BED AND BOARD (François Truffaut, 1970)

There are at least two opposite ways to consider the fourth film in François Truffaut’s semi-autobiographical Antoine Doinel cycle, Domicile conjugal. If we take one view, Antoine (once again, and necessarily, Jean-Pierre Léaud) disintegrates into a bourgeois groove of complacency that completes the undoing of the rambunctious personality he exhibited in his mid-teens in The 400 Blows (1959). An inside-out view, though, suggests an alternative possibility: Antoine is still himself but is torn between impulses and the need to negotiate with the ordinary world which is poised to brand him “success” or “failure,” between what he wants to be and what the world has repeatedly told him he ought to be. The first view yields a captivating comedy; with the second view, however, everything, including Antoine’s marriage to Christine, is weighed against the boy that Antoine once was and, however dim his memory of this earlier incarnation, still keenly feels. The outcome of this view, close to devastating, suggests that our earlier selves aren’t always something we grow out of but with which some of us must constantly contend. Either way, Domicile conjugal ends the series, in effect leaving Antoine Doinel behind. (Truffaut, pursuing career resuscitation, belatedly added another film to it—one that overtly casts a backward look.)

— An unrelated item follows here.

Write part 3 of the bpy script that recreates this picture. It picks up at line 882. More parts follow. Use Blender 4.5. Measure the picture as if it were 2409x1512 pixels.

     Antoine’s infidelity is both exotic—his partner in extramarital sex is Japanese—and tawdry. Antoine desperately sounds out his love for Christine, his commitment to their marriage, his connection to the raw being we all recall he once was. By degrees he has slipped into a role that periodically erupts into nonsense as he hopes against hope he can control his marital (and every other sort of) environment. “I’m never bored!” he announces.
     But are you scared? Dear Antoine, that’s what we want to know.